How many jobs is Wilmot farmland worth?
We’re getting closer to answering one of the big questions surrounding Waterloo Region’s assembly of almost 800 acres of farmland in Wilmot Township. How many jobs is our farmland worth?
The answer, according to our local business community, is between 8,000 and 10,000, based on the number of people now employed at Toyota’s plants in Cambridge and Woodstock.
Toyota’s footprint in Cambridge began with the South Plant in 1988, while the North Plant followed six years later. Together, they cover about 400 acres of land. In 2005, the West Plant in Woodstock was added to the Japanese automaker’s Ontario operations, swallowing up another 1,000 acres of land.

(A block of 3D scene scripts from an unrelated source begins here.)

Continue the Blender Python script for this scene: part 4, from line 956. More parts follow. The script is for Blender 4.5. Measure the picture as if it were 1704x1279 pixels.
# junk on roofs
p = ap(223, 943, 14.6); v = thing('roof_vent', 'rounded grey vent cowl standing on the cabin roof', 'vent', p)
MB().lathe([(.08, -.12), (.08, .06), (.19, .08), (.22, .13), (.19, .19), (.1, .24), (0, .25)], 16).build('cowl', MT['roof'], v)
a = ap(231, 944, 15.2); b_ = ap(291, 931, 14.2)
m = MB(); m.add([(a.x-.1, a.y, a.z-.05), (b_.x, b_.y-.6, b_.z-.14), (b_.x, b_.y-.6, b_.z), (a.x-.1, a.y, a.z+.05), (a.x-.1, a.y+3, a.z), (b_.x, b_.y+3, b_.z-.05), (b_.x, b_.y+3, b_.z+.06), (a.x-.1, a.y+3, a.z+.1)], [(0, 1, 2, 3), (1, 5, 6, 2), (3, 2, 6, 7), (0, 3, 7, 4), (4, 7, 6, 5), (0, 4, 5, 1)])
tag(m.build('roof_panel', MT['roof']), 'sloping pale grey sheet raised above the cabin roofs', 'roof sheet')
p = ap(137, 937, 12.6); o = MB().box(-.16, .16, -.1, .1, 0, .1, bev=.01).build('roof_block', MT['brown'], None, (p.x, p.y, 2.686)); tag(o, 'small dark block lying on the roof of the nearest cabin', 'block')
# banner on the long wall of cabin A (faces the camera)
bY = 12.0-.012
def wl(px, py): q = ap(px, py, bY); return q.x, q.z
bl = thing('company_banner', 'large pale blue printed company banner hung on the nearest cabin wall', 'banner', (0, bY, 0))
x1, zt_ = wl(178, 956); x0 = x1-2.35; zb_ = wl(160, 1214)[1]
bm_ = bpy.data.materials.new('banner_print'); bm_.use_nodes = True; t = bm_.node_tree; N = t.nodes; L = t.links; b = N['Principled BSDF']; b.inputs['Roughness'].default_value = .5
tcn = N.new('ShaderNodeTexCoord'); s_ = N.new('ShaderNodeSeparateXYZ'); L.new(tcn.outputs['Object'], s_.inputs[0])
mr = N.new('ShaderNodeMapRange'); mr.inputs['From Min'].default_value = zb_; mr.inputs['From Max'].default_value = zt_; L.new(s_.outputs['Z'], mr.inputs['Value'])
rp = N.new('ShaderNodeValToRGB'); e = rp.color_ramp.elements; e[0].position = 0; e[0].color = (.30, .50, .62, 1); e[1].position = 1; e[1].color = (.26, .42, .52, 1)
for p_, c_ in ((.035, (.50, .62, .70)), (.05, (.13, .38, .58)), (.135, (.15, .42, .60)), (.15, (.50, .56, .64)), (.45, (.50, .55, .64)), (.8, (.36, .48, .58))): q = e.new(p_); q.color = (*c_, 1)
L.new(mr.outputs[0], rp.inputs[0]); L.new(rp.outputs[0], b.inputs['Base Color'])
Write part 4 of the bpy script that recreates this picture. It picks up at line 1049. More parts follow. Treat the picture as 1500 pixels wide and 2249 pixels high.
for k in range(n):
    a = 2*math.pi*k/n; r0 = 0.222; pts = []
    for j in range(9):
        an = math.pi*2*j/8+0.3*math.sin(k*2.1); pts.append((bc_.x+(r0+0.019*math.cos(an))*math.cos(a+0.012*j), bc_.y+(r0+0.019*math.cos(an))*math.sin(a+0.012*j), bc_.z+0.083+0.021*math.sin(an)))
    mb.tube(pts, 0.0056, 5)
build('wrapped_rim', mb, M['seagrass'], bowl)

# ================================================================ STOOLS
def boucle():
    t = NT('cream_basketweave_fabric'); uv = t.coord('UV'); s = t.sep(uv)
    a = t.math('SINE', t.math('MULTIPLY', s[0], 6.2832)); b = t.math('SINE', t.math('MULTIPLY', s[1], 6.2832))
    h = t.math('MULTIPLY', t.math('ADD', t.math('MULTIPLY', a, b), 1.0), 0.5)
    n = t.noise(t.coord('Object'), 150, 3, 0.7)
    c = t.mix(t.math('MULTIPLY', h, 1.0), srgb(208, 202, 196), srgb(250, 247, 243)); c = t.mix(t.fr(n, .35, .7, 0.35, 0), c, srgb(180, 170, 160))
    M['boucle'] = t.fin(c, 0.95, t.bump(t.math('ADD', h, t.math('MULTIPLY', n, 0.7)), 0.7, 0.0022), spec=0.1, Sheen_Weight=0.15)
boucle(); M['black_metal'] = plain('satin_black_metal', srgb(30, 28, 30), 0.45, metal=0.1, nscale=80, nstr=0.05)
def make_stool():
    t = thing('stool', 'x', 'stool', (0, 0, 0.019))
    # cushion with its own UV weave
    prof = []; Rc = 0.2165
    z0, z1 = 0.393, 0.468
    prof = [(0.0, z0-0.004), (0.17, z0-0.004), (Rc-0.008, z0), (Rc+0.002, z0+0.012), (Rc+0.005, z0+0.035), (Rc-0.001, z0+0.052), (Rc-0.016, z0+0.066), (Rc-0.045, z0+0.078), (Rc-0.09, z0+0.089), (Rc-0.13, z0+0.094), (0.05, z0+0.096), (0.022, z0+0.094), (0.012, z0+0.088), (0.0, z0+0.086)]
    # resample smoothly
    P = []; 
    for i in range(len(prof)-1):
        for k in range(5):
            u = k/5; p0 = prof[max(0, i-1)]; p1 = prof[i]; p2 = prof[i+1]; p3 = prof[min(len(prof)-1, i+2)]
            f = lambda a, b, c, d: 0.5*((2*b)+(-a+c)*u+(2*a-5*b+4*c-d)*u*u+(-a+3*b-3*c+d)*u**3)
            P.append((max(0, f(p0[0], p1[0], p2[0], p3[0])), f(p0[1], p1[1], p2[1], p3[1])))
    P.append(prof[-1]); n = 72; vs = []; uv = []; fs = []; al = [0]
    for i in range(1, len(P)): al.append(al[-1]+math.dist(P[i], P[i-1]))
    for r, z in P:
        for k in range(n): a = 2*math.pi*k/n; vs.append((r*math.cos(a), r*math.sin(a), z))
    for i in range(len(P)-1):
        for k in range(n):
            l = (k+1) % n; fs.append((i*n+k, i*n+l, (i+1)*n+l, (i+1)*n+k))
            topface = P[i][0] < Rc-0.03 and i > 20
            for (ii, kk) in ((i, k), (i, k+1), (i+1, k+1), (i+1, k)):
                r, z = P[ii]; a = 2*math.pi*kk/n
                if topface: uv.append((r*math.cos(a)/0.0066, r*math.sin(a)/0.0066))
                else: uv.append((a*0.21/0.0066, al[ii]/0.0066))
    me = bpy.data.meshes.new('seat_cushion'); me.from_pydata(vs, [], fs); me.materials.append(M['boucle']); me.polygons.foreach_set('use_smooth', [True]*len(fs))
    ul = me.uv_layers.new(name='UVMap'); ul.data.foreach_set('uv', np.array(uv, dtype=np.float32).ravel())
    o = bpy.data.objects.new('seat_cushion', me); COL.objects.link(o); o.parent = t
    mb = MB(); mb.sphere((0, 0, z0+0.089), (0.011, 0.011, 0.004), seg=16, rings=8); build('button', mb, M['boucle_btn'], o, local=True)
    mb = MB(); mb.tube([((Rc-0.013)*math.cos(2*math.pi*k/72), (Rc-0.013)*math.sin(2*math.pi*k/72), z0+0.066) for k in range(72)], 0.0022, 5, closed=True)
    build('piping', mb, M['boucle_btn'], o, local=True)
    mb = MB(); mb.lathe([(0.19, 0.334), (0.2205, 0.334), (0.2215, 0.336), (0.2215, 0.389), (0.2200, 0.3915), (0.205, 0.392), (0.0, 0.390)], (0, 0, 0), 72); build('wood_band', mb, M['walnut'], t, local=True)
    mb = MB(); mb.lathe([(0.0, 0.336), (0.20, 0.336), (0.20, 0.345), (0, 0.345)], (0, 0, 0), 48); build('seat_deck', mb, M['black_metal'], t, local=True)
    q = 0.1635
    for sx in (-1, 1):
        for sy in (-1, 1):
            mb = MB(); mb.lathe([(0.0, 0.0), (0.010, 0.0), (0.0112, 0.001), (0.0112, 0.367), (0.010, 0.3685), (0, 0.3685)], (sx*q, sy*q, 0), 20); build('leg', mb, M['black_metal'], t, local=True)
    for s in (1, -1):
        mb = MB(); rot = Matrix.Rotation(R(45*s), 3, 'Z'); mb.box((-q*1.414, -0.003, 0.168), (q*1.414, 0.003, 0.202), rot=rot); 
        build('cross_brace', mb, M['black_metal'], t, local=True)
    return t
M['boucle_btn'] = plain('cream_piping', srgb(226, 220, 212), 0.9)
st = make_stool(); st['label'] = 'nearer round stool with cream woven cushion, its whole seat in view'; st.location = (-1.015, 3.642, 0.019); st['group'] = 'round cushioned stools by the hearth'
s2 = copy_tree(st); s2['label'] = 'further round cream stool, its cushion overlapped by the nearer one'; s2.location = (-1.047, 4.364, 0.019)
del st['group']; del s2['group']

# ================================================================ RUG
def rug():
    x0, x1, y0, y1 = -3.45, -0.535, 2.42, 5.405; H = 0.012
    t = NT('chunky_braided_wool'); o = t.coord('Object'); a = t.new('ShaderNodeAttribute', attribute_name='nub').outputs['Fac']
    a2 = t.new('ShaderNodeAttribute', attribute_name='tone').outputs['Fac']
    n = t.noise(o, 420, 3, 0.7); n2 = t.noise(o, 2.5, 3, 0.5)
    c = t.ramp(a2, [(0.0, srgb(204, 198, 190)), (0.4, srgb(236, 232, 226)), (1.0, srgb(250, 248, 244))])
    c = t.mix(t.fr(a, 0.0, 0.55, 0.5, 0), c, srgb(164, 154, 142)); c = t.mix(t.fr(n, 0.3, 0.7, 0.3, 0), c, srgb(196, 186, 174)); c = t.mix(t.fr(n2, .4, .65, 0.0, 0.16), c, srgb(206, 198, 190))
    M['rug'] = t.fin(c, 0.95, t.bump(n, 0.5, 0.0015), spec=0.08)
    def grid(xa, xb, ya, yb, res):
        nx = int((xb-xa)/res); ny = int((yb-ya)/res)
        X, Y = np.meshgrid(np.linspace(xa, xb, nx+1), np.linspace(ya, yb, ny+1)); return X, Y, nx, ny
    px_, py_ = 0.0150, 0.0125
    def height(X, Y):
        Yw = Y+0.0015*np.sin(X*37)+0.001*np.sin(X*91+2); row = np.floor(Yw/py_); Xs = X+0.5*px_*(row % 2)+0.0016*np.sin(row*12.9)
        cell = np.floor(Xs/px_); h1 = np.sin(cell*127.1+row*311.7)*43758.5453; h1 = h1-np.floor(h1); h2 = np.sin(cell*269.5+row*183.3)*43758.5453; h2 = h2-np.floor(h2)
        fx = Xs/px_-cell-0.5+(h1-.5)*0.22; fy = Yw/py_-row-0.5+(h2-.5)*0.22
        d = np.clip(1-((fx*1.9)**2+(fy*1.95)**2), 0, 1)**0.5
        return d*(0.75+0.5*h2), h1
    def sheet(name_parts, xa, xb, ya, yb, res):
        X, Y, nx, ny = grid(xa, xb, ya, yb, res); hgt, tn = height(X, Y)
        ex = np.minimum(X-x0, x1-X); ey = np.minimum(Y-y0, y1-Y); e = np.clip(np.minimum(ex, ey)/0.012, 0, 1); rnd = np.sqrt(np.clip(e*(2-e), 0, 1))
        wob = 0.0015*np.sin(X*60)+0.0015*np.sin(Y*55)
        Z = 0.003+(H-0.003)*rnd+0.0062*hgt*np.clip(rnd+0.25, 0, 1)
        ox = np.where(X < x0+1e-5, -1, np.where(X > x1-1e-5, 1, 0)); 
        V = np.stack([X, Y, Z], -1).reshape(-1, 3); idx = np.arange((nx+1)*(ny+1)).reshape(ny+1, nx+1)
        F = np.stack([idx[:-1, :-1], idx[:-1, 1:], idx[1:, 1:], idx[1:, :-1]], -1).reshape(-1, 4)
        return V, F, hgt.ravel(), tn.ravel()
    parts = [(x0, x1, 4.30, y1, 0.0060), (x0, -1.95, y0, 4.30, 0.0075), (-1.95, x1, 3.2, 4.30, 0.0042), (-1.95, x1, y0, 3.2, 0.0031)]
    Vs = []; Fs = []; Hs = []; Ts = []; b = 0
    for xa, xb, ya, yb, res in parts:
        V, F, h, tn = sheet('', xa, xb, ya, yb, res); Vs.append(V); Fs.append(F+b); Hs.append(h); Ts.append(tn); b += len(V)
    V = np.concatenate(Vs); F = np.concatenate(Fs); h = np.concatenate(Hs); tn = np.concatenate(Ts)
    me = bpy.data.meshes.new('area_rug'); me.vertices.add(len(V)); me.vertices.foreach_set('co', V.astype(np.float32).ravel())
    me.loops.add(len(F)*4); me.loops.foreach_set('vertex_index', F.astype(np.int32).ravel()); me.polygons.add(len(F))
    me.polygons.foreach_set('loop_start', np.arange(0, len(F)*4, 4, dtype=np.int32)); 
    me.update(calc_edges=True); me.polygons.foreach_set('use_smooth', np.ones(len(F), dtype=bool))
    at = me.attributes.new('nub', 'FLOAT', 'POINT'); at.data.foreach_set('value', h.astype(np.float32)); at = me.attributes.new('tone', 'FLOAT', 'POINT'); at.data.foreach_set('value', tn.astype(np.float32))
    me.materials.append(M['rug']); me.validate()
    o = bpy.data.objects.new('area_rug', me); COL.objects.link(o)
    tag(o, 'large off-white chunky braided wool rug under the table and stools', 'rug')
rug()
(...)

In a letter released last week, the Business and Economic Support Team of Waterloo Region (BESTWR) noted that “we are on the path to one million residents and this inevitable growth requires investment and, most importantly, jobs. Preparing shovel-ready land is critical and will be pivotal to the ongoing success of our future economy and communities across Waterloo Region.”
The 770 acres to potentially be expropriated in Wilmot Township appears to fit the bill.
“Global site selection is a serious business with an extensive review and qualification process,” the BESTWR letter states. “Considerations are varied and complex, including the identification of a suitable contiguous large parcel that is flat, close to a major power supply, is not in an environmentally protected area and situated within a 45-minute radius of a large, skilled and talented workforce.”
There is no doubt that assembling land like the parcel in Wilmot can attract investment and inject billions of dollars into Waterloo Region’s future economy. But let’s also be clear that the farmland is already doing that.
More than 750,000 Ontarians, or one in 10 of the province’s labour force, is already working in the agrifood supply chain.
Further, farming contributes more than six per cent of Ontario’s total gross domestic product (GDP), to the tune of almost $49 billion. And Ontario alone accounts for $14.5 billion, or almost 42 per cent, of Canada’s contribution to the national food and beverage GDP.
So, yes, assembling a 770-acre parcel of flat land that is close to a major power supply can provide jobs to a nearby workforce. But these jobs, while likely greater in number, would still come at the expense of jobs already connected to that land and contributing to the economy.
Another big question yet to be answered in this story is why these specific lands need to be assembled, when no such need was identified in the region’s just-completed official plan. The secretive silence from elected officials, the lowball offers made to property owners, and the arbitrarily urgent timelines attached to those offers leads us down a dark path.
By consulting with residents on an official plan and then not following the plan at all, an already shaky public confidence is further eroded.
As we hurtle toward that projected population of one million people, perhaps the new question will become, “how many jobs was our faith in the system worth?”